131313 said:
While I share your disdain for Velonews, training can be harder than racing. It depends on the racing, and it depends on the training. I think most riders get more fit when training than racing, though it also depends on the rider.
To the second part, it was hardly pioneered by Armstrong. Ever since LeMond managed to do it, the top Grand Tour contenders have been racing less and training more. More riders would do it if they had that as an option.
What Lance pioneered was spinning current reality into something he "invented" in order to obfuscate a vary uncomfortable truth.
While I agree with what you are saying in principal. But in practice they are still trying to make the myth work, this time with Wiggo including the obligatory reference back to Wonderboy. It is so formulaic it's easy to spot.
Looking backwards it seems to me that's how they built the myth. The principals/facts aren't arguable in many ways. For example, training can be harder in some ways.
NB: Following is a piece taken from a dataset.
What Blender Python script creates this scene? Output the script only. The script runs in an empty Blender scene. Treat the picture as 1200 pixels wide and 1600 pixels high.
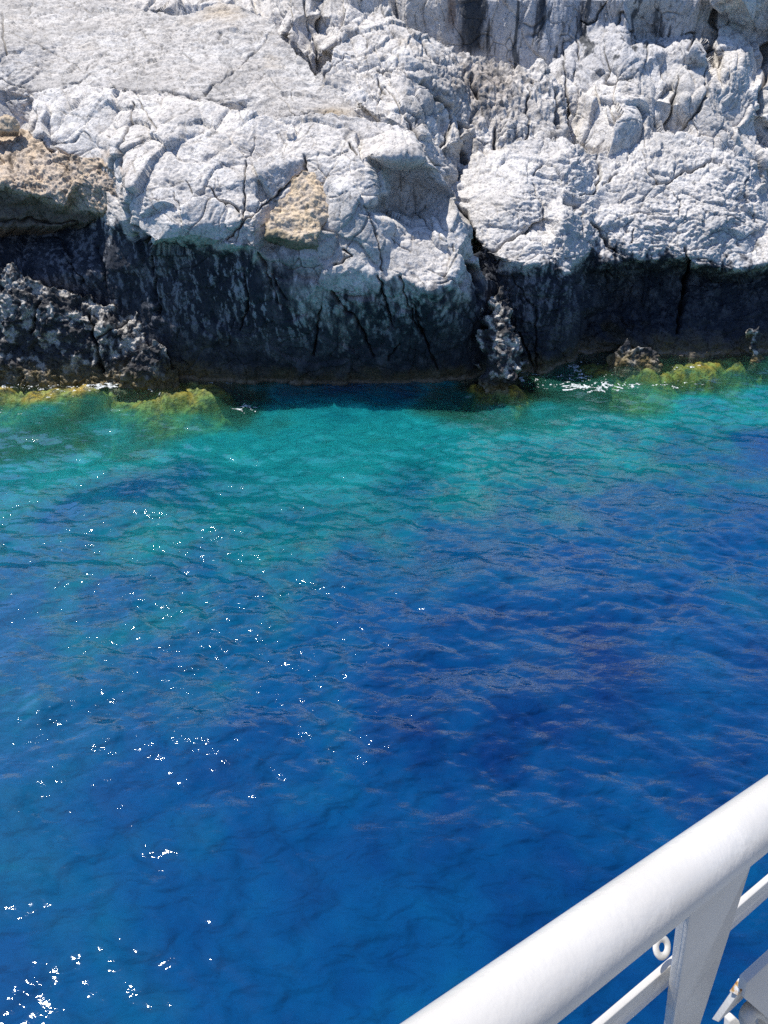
import bpy, math, random
import numpy as np
from mathutils import Vector, Matrix
from mathutils.geometry import delaunay_2d_cdt

# ------------------------------------------------------------------ camera, sky, sun
PITCH = math.radians(35.0)
EYE = np.array([0.0, 0.0, 7.0])
FPX = 1155.0                       # focal length for a 1200 px wide frame
SC = bpy.context.scene
COL = SC.collection
cam_d = bpy.data.cameras.new('camera')
cam = bpy.data.objects.new('camera', cam_d)
COL.objects.link(cam)
cam.location = EYE
cam.rotation_euler = (math.pi / 2 - PITCH, 0, 0)
cam_d.sensor_fit = 'VERTICAL'
cam_d.sensor_height = 36.0
cam_d.lens = 36.0 * FPX / 1600.0
cam_d.clip_start = 0.05
cam_d.clip_end = 6000
SC.camera = cam

SUN_EL, SUN_AZ = math.radians(66.0), math.radians(-62.0)     # azimuth from +Y towards +X
w = bpy.data.worlds.new('World')
SC.world = w
w.use_nodes = True
nt = w.node_tree
bg = nt.nodes['Background']
sky = nt.nodes.new('ShaderNodeTexSky')
sky.sky_type = 'NISHITA'
sky.sun_disc = False
sky.sun_elevation = SUN_EL
sky.sun_rotation = SUN_AZ
sky.air_density = 1.0
sky.dust_density = 0.6
sky.ozone_density = 5.0
tint = nt.nodes.new('ShaderNodeVectorMath'); tint.operation = 'MULTIPLY'
tint.inputs[1].default_value = (0.88, 0.98, 1.18)
nt.links.new(sky.outputs[0], tint.inputs[0])
nt.links.new(tint.outputs[0], bg.inputs[0])
bg.inputs[1].default_value = 0.105
sd = bpy.data.lights.new('sun', 'SUN')
sd.energy = 4.6
sd.angle = math.radians(0.5)
sd.color = (1.0, 0.965, 0.91)
sun = bpy.data.objects.new('sun', sd)
COL.objects.link(sun)
sdir = Vector((math.sin(SUN_AZ) * math.cos(SUN_EL), math.cos(SUN_AZ) * math.cos(SUN_EL), math.sin(SUN_EL)))
sun.rotation_euler = sdir.to_track_quat('Z', 'Y').to_euler()
sun.location = (-20, 20, 40)
SC.view_settings.view_transform = 'Standard'
SC.view_settings.look = 'None'
SC.view_settings.exposure = 0.36
SC.view_settings.gamma = 1.0
SC.cycles.use_denoising = False
SC.cycles.max_bounces = 6
SC.cycles.transparent_max_bounces = 8
SC.cycles.sample_clamp_indirect = 6.0
SC.cycles.caustics_reflective = False
SC.cycles.caustics_refractive = False

# ------------------------------------------------------------------ helpers
cp, sp = math.cos(PITCH), math.sin(PITCH)

def ray(px, py):
    u = (np.asarray(px, float) - 600.0) / FPX
    v = (800.0 - np.asarray(py, float)) / FPX
    return np.stack([u, cp + v * sp, -sp + v * cp], -1)

def at_y(px, py, Y):
    """a point on the sight line at horizontal distance Y"""
    r = ray(px, py)
    return EYE + r * (np.asarray(Y, float) / r[..., 1])[..., None]

def at_t(px, py, t):
    return EYE + ray(px, py) * np.asarray(t, float)[..., None]

def at_z(px, py, z):
    r = ray(px, py)
    return EYE + r * ((np.asarray(z, float) - EYE[2]) / r[..., 2])[..., None]

rng0 = np.random.default_rng(7)
PERM = rng0.permutation(256).astype(np.int64)
PERM = np.concatenate([PERM, PERM, PERM])
_g = rng0.normal(size=(256, 3))
GRAD = _g / np.linalg.norm(_g, axis=1)[:, None]
RND = rng0.random((256, 3))
RNV = rng0.normal(size=(256, 3))

def perlin(p):
    i = np.floor(p).astype(np.int64)
    f = p - i
    i &= 255
    u = f * f * f * (f * (f * 6 - 15) + 10)
    out = 0
    for dx in (0, 1):
        wx = u[:, 0] if dx else 1 - u[:, 0]
        for dy in (0, 1):
            wy = u[:, 1] if dy else 1 - u[:, 1]
            for dz in (0, 1):
                wz = u[:, 2] if dz else 1 - u[:, 2]
                h = PERM[PERM[PERM[(i[:, 0] + dx) & 255] + ((i[:, 1] + dy) & 255)] + ((i[:, 2] + dz) & 255)]
                g = GRAD[h]
                out = out + wx * wy * wz * (g[:, 0] * (f[:, 0] - dx) + g[:, 1] * (f[:, 1] - dy) + g[:, 2] * (f[:, 2] - dz))
    return out * 1.5

def fbm(p, octv=4, gain=0.5, lac=2.03):
    a, s, out = 1.0, 1.0, 0
    for k in range(octv):
        out = out + a * perlin(p * s + 17.3 * k)
        a *= gain
        s *= lac
    return out

def ridged(p, octv=4, gain=0.5, lac=2.1):
    a, s, out, n = 1.0, 1.0, 0, 0
    for k in range(octv):
        out = out + a * (1 - np.abs(perlin(p * s + 9.1 * k)) * 2.2)
        n += a
        a *= gain
        s *= lac
    return out / n

def worley(p):
    """returns F1, F2, tilt offset of the nearest cell and a random number of it"""
    i = np.floor(p).astype(np.int64)
    f = p - i
    n = len(p)
    f1 = np.full(n, 9.0); f2 = np.full(n, 9.0); til = np.zeros(n); rid = np.zeros(n)
    for dx in (-1, 0, 1):
        for dy in (-1, 0, 1):
            for dz in (-1, 0, 1):
                h = PERM[PERM[PERM[(i[:, 0] + dx) & 255] + ((i[:, 1] + dy) & 255)] + ((i[:, 2] + dz) & 255)]
                d = RND[h] + np.array([dx, dy, dz]) - f
                q = np.sqrt((d * d).sum(1))
                m = q < f1
                f2 = np.where(m, f1, np.minimum(f2, q))
                f1 = np.where(m, q, f1)
                til = np.where(m, -(d * RNV[h]).sum(1), til)
                rid = np.where(m, RND[h, 0], rid)
    return f1, f2, til, rid

def sstep(a, b, x):
    t = np.clip((x - a) / (b - a), 0, 1)
    return t * t * (3 - 2 * t)

def lerp(a, b, t):
    return a + (np.asarray(b) - a) * t[:, None]

def mesh_obj(name, verts, quads, mat, attrs=None, smooth=True, parent=None):
    me = bpy.data.meshes.new(name)
    verts = np.ascontiguousarray(verts, np.float32)
    quads = np.ascontiguousarray(quads, np.int32)
    k = quads.shape[1]
    me.vertices.add(len(verts))
    me.vertices.foreach_set('co', verts.ravel())
    me.loops.add(quads.size)
    me.loops.foreach_set('vertex_index', quads.ravel())
    me.polygons.add(len(quads))
    me.polygons.foreach_set('loop_start', np.arange(0, quads.size, k, dtype=np.int32))
    me.polygons.foreach_set('loop_total', np.full(len(quads), k, np.int32))
    me.update(calc_edges=True)
    me.validate()
    if smooth:
        me.polygons.foreach_set('use_smooth', np.ones(len(me.polygons), bool))
    for an, val in (attrs or {}).items():
        val = np.asarray(val, np.float32)
        if val.ndim == 2:
            a = me.attributes.new(an, 'FLOAT_COLOR', 'POINT')
            rgba = np.ones((len(val), 4), np.float32)
            rgba[:, :3] = val
            a.data.foreach_set('color', rgba.ravel())
        else:
            a = me.attributes.new(an, 'FLOAT', 'POINT')
            a.data.foreach_set('value', val)
    me.materials.append(mat)
    o = bpy.data.objects.new(name, me)
    COL.objects.link(o)
    if parent is not None:
        o.parent = parent
    return o

def tag(o, label=None, cat=None, group=None, kind=None):
    if label: o['label'] = label
    if cat: o['category'] = cat
    if group: o['group'] = group
    if kind: o['kind'] = kind
    return o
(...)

For once, a Polish post above this one has legitimate examples. But as soon as you look into the specifics, it gets ridiculous as other posts have mentioned. Perhaps my historical favorite example being the Ed Coyle "research." This time Yates claims Tenerife has some magic that any number of places with lots of climbing and mild climate in Europe don't. It's ridiculous!
Either way, it reminds me of a young guy I just saw driving a very well preserved 70's Pontiac Firebird complete with calculator wrist watch on the arm hanging out the window. Both are the definition of irrelevance and borderline comic.
I say look for a Chris Carmichael vacation package to "train like the pros" for only $10,000 a week coming soon to a resort destination far, far away.